I had a contract made USA dean guitar at one point - one that was sort of a copy of the PRS double cut design. I found it interesting that they bound nothing on the guitar....

it had an ebony fingerboard and it took me only about 8 years to notice that the fingerboard was actually bound. This was before I ever built guitars, but you can hide fret slots without binding pretty easily on ebony if you want to...that's my defense, at least. It had black binding so neatly done that it was hard to see.
 
I experimented with something yesterday that I don't figure most would be comfortable with, but after cleaning up the cutaway area (it was already a bit fat of the template, and the binding channel cutting was worst there, so I used the OSS and cleaned up most of the channel and recut it).

But then, I realized that I have a right angle battery die grinder (which seems to me to just be a battery powered VS router in drill form.

I realized that I can actually cut shy of the bottom mark freehand with the bearing bit. I don't think most people would be comfortable with this, as there's no depth stop. Then, thinking this morning, I figured I could clamp a depth stick to the side of the die grinder and round its profile a little bit so that it won't contact the carved top in from the edge.

I suppose that some may place this bit onto a guitar and lose control of it , and obviously, eye protection is needed. The operation is two handed by necessity for accuracy and control, so there's probably not any personal danger.

I'll fashion a depth stick later today and see how it works on a test piece (this guitar already has a binding channel that's cut a bit deep, so nothing is needed - but that will create extra work contouring the body sides back to the binding when it would be nice to have things very slightly the other way (the binding channel more accurately cut and just proud of the guitar sides so that the binding can be scraped back after affixed.

This type of experimentation is a large part of the fun for me.

https://www.ryobitools.com/products/details/33287192960
(This is the "die grinder". It's surprisingly good, extremely strong, and not cheap - about $100 just for a bare tool, but it has decent speed control plus four ranges topping out at 10k through 24k rpm. The binding channel bit takes such a small amount out that I didn't even feel the bit trying to do anything untoward on a climb cut just faffing freehand, and then used it freehand to cut near the line on *rosewood* inside the cutaway with no issue. Without anything other than the bit, though, you have to have a careful hand so as not to cut past the line and not let the thing wander off the side of the guitar, and then you still have to pare to the depth mark.

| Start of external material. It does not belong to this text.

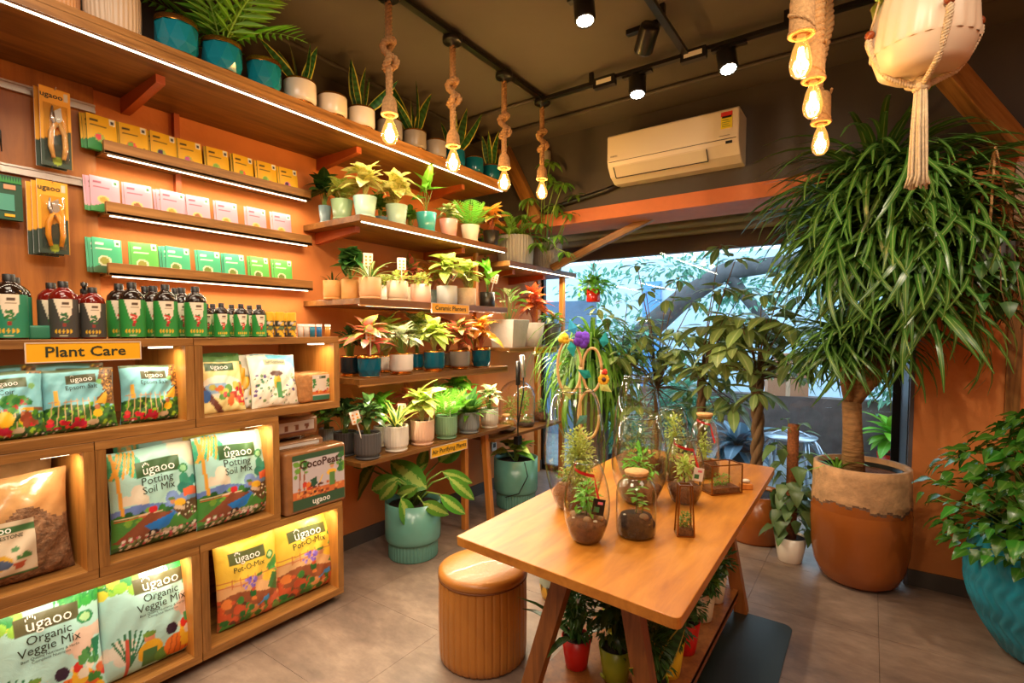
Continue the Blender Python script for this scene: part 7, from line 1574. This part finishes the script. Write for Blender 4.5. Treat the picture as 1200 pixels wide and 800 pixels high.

with a stick on the side of the die grinder, no mark will be needed at all, and as much as I'd like to cut everything possible by hand, too much handwork after cutting the binding channel may leave the sides of the guitar looking less good - care will be needed to make sure that the recontouring, even though it's a very small amount - like a fraction of a mm doesn't leave marks.

Neck is fit and cut to size width wise, so next thing to do is bind the body and prep for making the fingerboard and shaping the neck. Neck fit seems decent - we'll se how close it ends up being to straight (Center line all in place and not oddball string or pole piece issues like you can find on a gibson where the strings can be off to one side of the neck and or not over the pole pieces on the pickups).